Set exercise: Begin at the line that contains "b.prism_x(sidepoly,x,x+sg*.003,'steel_side')", stop after the line that contains "k='rust_pan' if (nm=='C'", and reproduce only that span, unaltered.

Dataset content:
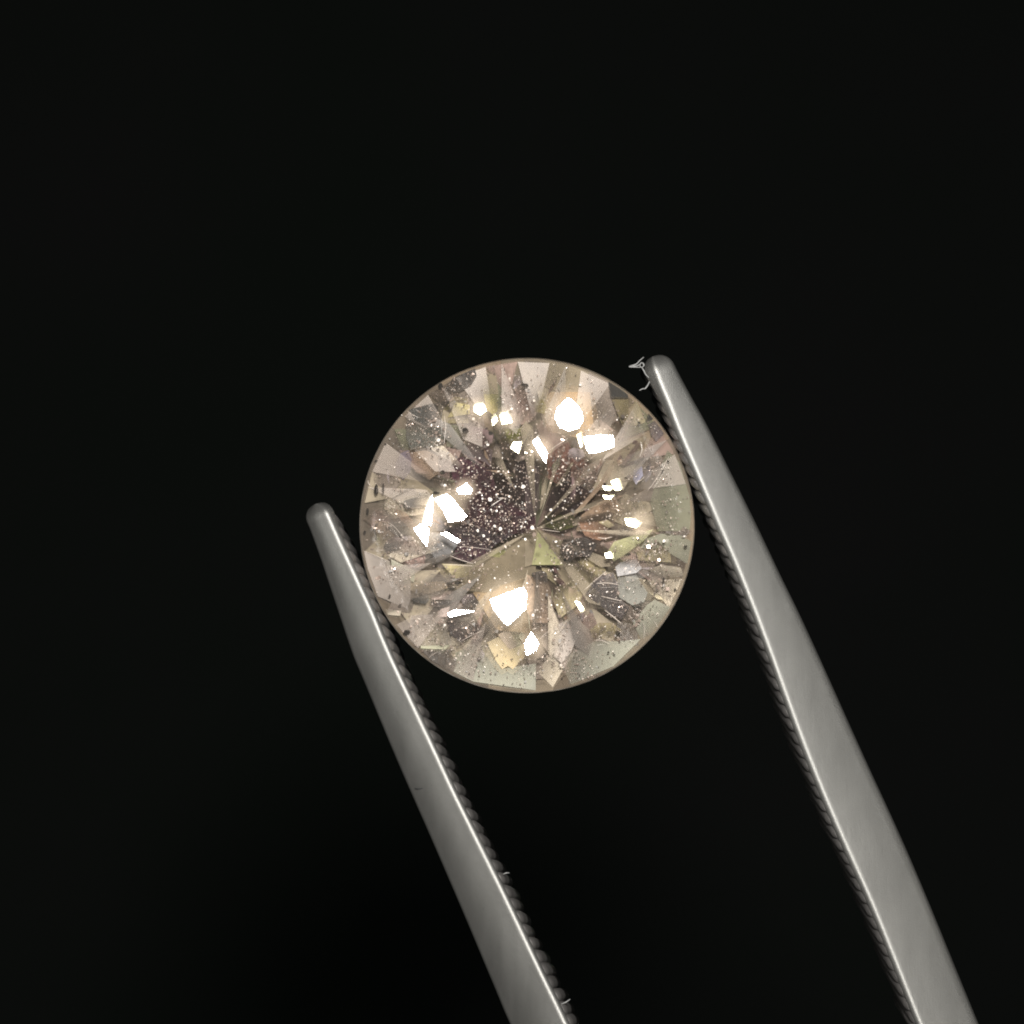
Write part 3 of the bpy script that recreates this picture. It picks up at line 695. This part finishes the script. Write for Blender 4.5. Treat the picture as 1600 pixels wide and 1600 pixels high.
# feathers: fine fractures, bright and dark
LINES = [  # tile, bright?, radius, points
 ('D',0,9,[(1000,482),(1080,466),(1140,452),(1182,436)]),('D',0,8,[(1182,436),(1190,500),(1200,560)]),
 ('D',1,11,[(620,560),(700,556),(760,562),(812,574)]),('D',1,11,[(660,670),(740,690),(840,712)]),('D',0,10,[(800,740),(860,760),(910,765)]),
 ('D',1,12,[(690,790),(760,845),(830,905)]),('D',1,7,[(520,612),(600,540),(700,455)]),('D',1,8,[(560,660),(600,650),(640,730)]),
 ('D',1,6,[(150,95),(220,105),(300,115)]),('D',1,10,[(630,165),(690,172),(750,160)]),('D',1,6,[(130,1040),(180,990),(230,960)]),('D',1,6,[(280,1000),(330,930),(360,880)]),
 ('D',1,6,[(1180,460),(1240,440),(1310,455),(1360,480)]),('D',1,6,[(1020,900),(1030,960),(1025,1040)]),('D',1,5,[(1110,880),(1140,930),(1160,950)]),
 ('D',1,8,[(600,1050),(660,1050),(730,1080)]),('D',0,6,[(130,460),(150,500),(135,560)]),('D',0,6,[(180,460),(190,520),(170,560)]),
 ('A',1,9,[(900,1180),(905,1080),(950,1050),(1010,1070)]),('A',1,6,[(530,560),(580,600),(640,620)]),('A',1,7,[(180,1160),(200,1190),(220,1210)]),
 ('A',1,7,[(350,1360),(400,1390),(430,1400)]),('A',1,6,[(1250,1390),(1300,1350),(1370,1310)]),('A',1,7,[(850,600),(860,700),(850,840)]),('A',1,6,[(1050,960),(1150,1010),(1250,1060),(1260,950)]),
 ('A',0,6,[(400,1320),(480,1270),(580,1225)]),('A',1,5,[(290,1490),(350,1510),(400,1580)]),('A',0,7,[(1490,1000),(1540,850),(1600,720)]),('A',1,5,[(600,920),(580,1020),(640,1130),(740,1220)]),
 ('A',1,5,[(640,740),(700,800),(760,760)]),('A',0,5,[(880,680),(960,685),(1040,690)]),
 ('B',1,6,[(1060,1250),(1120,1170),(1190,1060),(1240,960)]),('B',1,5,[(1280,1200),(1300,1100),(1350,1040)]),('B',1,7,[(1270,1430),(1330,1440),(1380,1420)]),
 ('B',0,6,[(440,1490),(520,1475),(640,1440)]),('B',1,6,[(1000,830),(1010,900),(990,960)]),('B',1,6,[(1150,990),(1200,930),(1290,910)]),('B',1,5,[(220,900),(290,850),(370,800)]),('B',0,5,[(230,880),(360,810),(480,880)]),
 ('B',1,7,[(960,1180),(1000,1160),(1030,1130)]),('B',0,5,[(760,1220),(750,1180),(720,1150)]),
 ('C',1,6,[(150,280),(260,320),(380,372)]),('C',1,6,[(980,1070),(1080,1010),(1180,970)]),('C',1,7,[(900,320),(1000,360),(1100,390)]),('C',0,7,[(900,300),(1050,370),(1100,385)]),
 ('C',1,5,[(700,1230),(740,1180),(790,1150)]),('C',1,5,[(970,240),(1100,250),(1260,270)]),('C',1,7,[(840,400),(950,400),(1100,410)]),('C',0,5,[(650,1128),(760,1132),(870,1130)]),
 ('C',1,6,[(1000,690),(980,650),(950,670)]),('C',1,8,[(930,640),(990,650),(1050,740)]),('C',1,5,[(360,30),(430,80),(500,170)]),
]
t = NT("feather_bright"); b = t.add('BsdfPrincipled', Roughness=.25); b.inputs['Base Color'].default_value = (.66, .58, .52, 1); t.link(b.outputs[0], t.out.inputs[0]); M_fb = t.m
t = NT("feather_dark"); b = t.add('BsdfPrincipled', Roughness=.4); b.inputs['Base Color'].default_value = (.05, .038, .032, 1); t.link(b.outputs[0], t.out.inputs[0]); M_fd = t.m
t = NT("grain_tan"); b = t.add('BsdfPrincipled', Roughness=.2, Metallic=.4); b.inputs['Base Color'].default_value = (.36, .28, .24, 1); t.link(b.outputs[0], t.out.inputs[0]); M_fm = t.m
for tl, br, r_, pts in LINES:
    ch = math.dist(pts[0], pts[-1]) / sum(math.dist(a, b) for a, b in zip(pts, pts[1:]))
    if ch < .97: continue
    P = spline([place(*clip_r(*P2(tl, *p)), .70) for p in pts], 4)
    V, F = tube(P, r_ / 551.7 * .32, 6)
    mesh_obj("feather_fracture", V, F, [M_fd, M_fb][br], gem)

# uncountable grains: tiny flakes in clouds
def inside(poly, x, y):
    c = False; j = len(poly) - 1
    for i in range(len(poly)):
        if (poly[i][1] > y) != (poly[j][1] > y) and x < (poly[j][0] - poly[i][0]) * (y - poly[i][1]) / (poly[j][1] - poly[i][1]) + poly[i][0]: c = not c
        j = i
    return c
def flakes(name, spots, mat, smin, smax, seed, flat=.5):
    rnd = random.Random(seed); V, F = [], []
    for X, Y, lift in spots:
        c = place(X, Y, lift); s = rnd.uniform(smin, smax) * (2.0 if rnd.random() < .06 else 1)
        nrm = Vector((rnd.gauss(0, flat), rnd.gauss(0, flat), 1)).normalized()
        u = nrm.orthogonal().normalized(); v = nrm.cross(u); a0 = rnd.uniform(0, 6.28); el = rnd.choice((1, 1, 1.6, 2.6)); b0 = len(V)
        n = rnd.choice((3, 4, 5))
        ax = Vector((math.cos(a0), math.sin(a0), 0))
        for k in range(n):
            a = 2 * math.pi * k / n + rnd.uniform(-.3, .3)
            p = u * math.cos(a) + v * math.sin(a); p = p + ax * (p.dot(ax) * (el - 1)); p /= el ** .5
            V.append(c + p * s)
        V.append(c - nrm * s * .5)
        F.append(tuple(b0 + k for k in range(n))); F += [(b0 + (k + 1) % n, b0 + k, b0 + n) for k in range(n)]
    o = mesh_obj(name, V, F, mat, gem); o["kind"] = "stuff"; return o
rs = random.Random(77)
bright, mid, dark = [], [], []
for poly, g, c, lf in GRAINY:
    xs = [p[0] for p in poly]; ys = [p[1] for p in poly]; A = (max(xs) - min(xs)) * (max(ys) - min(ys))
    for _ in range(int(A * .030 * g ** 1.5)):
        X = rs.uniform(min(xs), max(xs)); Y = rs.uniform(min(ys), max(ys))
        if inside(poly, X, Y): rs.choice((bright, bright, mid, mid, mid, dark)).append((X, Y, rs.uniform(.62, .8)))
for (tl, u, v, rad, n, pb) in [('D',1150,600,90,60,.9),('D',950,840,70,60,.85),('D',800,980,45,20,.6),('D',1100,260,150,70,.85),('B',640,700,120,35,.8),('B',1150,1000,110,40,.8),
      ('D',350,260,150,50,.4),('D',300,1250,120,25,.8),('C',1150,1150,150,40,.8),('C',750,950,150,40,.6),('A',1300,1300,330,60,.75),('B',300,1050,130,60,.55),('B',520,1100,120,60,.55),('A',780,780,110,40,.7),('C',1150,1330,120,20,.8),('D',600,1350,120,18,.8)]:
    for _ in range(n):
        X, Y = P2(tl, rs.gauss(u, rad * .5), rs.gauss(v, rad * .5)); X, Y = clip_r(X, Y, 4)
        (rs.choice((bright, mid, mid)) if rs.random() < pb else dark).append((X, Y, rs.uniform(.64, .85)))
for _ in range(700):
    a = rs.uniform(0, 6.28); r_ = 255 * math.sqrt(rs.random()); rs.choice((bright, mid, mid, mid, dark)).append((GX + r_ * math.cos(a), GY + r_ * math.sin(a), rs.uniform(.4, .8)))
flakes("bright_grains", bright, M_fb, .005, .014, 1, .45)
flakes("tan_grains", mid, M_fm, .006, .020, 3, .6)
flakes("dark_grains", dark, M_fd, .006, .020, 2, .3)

* * *

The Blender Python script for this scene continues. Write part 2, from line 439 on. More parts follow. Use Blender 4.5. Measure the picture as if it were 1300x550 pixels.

--

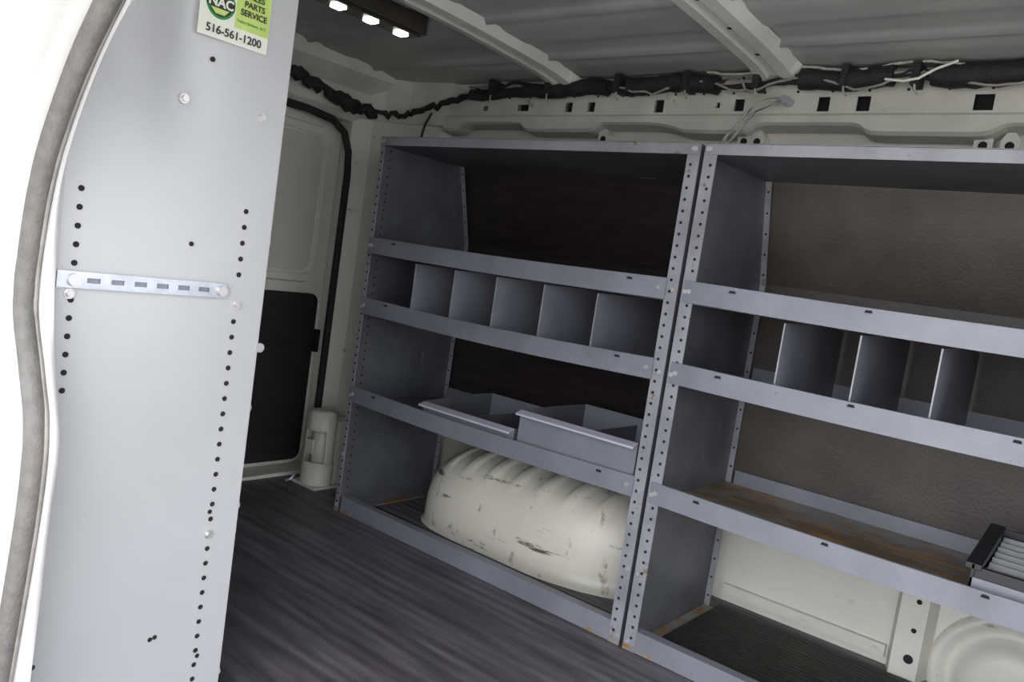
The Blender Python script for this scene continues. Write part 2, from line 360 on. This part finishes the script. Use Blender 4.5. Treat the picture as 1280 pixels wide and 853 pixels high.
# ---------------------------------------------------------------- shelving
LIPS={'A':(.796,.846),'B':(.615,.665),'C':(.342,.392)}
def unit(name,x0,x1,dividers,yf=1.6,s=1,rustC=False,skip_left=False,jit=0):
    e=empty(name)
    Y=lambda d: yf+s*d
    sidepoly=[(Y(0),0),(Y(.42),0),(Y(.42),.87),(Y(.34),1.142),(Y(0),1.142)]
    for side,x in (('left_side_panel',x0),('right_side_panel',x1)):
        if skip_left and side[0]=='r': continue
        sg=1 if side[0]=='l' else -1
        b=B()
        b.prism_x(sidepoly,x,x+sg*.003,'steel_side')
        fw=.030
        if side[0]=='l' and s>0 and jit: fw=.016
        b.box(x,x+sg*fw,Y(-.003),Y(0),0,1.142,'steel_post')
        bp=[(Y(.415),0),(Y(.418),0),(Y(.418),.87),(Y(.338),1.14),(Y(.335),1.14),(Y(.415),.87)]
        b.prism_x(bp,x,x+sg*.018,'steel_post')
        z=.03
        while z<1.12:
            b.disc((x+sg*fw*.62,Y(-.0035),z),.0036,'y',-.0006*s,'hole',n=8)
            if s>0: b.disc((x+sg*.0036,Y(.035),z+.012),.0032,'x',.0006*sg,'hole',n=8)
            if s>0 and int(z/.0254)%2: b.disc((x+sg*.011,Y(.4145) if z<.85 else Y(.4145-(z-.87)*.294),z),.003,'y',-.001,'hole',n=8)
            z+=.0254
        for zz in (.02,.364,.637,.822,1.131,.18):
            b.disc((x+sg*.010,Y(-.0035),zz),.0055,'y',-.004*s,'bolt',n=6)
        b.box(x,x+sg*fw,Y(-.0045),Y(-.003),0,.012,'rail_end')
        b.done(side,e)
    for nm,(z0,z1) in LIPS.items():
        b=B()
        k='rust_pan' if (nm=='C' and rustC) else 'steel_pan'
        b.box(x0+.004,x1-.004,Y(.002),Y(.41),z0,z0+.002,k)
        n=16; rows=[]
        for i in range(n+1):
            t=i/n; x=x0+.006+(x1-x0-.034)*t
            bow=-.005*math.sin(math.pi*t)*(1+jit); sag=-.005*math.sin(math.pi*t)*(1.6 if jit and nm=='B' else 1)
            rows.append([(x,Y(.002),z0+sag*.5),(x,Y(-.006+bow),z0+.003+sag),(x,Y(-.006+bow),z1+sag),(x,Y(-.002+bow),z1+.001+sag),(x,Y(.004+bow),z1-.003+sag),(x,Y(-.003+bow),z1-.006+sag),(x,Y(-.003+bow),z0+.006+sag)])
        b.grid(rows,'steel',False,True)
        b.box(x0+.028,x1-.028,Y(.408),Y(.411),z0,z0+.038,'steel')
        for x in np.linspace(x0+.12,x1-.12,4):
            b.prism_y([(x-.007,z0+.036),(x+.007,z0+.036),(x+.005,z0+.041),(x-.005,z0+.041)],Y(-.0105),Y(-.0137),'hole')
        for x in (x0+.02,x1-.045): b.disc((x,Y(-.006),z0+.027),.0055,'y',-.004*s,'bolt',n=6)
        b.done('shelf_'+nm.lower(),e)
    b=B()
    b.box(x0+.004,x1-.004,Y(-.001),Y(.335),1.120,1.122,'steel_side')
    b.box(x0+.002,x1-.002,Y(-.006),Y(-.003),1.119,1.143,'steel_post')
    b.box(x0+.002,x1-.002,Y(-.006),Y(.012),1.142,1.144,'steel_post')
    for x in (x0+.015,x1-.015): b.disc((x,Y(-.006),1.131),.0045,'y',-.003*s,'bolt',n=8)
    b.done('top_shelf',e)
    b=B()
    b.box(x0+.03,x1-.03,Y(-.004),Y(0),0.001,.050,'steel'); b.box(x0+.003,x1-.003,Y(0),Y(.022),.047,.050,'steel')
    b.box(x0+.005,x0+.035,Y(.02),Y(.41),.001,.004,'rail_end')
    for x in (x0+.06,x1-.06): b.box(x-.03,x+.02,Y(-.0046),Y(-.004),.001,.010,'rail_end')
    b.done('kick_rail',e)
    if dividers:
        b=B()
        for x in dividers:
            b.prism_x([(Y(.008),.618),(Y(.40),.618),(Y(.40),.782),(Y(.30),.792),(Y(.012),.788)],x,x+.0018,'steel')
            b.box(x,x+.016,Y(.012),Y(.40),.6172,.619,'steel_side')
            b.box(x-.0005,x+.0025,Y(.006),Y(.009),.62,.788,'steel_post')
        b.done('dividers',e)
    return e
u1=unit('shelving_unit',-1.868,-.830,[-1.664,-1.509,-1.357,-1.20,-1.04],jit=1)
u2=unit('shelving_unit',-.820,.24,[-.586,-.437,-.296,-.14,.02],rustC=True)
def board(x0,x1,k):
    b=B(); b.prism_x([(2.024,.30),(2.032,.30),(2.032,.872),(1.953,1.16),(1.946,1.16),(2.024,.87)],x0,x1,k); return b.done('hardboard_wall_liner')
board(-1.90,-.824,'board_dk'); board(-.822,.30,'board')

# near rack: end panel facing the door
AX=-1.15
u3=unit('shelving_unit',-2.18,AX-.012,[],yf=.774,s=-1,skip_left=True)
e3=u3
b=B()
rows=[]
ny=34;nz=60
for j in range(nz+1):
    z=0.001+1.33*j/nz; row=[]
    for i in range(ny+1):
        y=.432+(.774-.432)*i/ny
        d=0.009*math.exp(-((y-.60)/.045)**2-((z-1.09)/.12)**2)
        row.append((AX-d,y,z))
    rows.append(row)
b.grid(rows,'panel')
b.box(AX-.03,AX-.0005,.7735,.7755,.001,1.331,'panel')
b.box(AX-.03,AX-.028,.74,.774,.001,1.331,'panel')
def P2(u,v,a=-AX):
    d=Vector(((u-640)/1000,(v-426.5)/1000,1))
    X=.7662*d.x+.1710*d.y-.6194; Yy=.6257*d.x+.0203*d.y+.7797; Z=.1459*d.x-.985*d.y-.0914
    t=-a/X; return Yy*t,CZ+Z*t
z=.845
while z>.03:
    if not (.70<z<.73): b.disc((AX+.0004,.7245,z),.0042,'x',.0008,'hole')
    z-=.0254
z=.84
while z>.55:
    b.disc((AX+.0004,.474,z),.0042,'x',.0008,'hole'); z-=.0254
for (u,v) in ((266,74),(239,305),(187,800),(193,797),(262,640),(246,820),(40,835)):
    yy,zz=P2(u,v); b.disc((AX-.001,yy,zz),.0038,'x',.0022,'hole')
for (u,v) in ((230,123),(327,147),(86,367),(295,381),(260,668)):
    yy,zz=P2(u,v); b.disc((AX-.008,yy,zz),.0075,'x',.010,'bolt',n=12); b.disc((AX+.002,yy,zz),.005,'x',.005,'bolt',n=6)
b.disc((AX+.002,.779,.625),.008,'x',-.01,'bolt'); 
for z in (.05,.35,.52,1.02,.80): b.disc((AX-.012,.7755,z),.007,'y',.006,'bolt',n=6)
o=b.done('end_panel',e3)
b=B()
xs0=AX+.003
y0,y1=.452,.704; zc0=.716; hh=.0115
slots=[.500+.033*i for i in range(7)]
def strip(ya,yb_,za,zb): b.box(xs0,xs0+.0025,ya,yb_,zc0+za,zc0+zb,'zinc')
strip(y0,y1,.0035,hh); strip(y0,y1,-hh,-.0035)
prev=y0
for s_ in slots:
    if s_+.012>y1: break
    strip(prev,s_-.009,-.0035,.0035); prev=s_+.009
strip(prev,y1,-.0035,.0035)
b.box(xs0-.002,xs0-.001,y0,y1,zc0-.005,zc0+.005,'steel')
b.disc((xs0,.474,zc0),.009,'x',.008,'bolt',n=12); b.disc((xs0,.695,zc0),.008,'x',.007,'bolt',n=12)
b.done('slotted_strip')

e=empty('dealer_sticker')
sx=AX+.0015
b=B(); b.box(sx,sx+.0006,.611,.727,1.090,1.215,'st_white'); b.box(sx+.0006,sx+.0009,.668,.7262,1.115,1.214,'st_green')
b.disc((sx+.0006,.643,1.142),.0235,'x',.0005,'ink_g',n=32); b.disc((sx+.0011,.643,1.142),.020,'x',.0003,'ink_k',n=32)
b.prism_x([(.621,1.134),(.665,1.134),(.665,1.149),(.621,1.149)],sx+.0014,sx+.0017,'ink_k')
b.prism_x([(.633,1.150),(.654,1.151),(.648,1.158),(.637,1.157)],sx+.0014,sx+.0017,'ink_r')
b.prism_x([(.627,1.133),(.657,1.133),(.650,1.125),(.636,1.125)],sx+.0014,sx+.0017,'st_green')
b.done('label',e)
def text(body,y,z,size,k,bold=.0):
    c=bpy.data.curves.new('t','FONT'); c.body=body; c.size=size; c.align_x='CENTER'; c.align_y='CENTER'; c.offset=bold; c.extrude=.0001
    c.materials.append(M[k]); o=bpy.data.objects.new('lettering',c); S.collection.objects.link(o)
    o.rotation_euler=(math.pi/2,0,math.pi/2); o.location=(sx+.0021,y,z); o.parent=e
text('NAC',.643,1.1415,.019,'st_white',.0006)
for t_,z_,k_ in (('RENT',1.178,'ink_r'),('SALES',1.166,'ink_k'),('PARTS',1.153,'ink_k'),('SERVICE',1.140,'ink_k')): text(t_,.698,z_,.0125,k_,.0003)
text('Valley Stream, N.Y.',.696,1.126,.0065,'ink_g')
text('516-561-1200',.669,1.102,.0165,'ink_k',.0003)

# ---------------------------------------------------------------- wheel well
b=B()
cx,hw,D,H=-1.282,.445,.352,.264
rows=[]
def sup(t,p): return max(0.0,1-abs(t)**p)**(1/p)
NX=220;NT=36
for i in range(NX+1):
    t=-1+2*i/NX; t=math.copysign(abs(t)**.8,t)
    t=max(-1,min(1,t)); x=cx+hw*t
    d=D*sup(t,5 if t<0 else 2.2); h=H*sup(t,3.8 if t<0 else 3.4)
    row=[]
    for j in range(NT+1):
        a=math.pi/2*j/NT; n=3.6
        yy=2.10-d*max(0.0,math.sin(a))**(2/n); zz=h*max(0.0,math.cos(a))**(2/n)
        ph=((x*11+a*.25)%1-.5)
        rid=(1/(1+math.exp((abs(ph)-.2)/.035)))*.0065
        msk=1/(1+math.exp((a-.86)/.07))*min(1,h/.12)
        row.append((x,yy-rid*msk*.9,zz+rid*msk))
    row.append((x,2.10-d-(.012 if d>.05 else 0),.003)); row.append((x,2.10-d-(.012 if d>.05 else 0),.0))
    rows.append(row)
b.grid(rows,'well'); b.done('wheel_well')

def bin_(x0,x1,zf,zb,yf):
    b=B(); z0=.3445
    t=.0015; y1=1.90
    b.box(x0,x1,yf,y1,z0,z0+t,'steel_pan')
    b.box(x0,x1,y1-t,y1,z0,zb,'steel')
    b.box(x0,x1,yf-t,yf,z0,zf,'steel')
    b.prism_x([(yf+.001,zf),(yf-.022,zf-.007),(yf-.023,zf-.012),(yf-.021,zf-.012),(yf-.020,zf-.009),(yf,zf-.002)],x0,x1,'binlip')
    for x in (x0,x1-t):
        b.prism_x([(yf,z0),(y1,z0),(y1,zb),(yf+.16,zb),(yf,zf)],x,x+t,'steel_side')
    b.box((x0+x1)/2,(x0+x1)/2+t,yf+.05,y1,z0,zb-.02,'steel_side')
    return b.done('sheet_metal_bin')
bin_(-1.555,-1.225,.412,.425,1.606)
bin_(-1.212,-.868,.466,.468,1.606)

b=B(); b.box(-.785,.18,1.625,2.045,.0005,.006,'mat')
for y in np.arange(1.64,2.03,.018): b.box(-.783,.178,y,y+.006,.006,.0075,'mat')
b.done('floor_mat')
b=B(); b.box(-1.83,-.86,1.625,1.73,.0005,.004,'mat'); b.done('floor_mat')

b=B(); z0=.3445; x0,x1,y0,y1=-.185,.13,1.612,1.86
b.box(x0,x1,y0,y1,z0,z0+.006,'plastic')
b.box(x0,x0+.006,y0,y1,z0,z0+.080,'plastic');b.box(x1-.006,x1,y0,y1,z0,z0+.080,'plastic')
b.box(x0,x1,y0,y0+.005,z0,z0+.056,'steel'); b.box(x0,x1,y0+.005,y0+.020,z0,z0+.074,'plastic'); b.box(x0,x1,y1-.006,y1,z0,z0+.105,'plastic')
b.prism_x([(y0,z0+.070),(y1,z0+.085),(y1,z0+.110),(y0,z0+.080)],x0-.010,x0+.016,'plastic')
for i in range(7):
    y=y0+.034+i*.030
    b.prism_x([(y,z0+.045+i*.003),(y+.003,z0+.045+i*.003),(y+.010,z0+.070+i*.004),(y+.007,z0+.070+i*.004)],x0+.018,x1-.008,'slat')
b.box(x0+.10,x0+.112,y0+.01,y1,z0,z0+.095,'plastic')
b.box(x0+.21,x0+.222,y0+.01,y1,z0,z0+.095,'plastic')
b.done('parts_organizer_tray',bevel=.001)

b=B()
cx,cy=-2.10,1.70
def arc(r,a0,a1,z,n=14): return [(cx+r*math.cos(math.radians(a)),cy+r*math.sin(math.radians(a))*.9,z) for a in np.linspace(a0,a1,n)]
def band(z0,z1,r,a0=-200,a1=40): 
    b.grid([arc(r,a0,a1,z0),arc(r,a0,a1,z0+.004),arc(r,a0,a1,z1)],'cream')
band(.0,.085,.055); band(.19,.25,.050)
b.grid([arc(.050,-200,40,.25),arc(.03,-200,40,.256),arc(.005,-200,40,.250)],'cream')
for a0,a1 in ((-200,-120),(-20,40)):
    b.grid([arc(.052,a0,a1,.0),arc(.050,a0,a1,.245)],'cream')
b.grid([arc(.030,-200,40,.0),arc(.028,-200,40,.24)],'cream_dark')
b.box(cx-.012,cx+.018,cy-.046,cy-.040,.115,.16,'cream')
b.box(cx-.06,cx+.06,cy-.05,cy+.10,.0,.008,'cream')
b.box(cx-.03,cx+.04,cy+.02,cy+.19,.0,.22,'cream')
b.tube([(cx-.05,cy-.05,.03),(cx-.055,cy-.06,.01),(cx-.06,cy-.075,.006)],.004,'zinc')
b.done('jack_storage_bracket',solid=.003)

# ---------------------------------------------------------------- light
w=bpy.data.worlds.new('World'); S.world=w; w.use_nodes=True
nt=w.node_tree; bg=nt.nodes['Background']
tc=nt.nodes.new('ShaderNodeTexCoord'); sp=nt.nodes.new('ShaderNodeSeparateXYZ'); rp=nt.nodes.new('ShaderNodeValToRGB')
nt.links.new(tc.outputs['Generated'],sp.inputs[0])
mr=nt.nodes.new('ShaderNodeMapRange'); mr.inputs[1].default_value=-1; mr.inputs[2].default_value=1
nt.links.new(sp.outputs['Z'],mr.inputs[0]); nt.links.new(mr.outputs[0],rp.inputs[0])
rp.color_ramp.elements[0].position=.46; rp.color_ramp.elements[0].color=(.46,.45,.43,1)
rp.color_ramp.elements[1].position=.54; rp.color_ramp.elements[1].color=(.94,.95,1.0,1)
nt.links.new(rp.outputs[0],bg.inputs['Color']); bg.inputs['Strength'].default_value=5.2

The solution:
        b.prism_x(sidepoly,x,x+sg*.003,'steel_side')
        fw=.030
        if side[0]=='l' and s>0 and jit: fw=.016
        b.box(x,x+sg*fw,Y(-.003),Y(0),0,1.142,'steel_post')
        bp=[(Y(.415),0),(Y(.418),0),(Y(.418),.87),(Y(.338),1.14),(Y(.335),1.14),(Y(.415),.87)]
        b.prism_x(bp,x,x+sg*.018,'steel_post')
        z=.03
        while z<1.12:
            b.disc((x+sg*fw*.62,Y(-.0035),z),.0036,'y',-.0006*s,'hole',n=8)
            if s>0: b.disc((x+sg*.0036,Y(.035),z+.012),.0032,'x',.0006*sg,'hole',n=8)
            if s>0 and int(z/.0254)%2: b.disc((x+sg*.011,Y(.4145) if z<.85 else Y(.4145-(z-.87)*.294),z),.003,'y',-.001,'hole',n=8)
            z+=.0254
        for zz in (.02,.364,.637,.822,1.131,.18):
            b.disc((x+sg*.010,Y(-.0035),zz),.0055,'y',-.004*s,'bolt',n=6)
        b.box(x,x+sg*fw,Y(-.0045),Y(-.003),0,.012,'rail_end')
        b.done(side,e)
    for nm,(z0,z1) in LIPS.items():
        b=B()
        k='rust_pan' if (nm=='C' and rustC) else 'steel_pan'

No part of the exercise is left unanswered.